Packing a 1,730 mAh battery, you'd think the EVO 3D would provide a substantially better battery experience than its predecessor, but it doesn't.  With moderate use including calling, text messaging, browsing the web, downloading a few apps, and taking a few pictures, I made it roughly 10 hours before the device powered down.  Activate 3D or any other battery-intensive task, and you'll need to keep a spare charger at hand.


EVO 3D 6

The dual-core processor, 3D capabilities, high-resolution display, and inclusion of Android 2.3 makes the EVO 3D a nice evolutionary upgrade to the original device.  HTC also takes the EVO line to new heights with Sense 3.0, which enhances the Android experience by offering additional personalization options and access to HTC Hub for ringtones, wallpapers, themes, and more.  Sadly, the EVO 3D seems to suffer in the reception department, data speeds have been very poor, and the 3D capabilities aren't ready for primetime just yet.  It's the best Android phone yet on Sprint, but if you'll be relying on the carrier's 3G network for data connectivity, you may want to consider another device.  The HTC EVO 3D launches on June 24th for $199.99 with a two-year agreement.

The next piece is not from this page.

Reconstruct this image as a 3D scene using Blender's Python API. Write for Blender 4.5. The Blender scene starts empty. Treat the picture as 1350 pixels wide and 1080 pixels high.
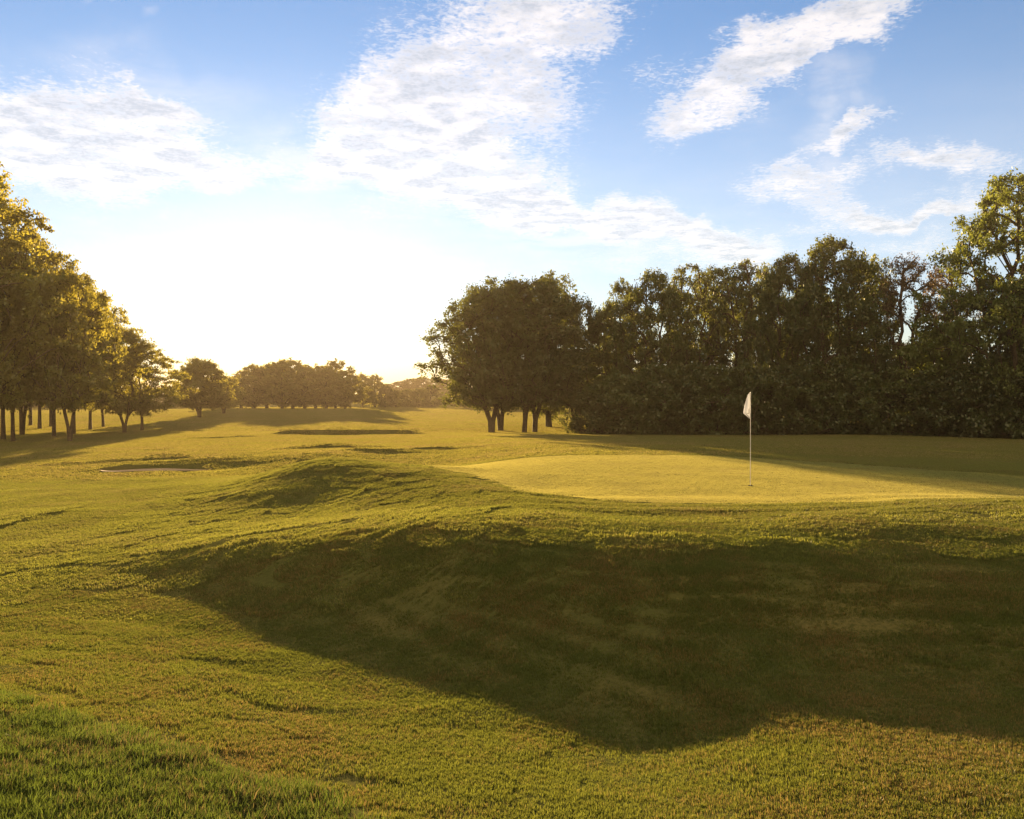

What's Good: In addition to the 3D capabilities, the EVO 3D packs some welcome upgrades like a dual-core processor, newer software, and an improved display.

What's Bad: Reception isn't the best; data speeds have been disappointing; battery life is mediocre.

The Verdict: The HTC EVO 3D packs some much-needed enhancements to the original, like a dual-core processor, Android 2.3, and HTC Sense 3.0.  Unfortunately, the signal strength is sub-par, and the battery life leaves a lot to be desired.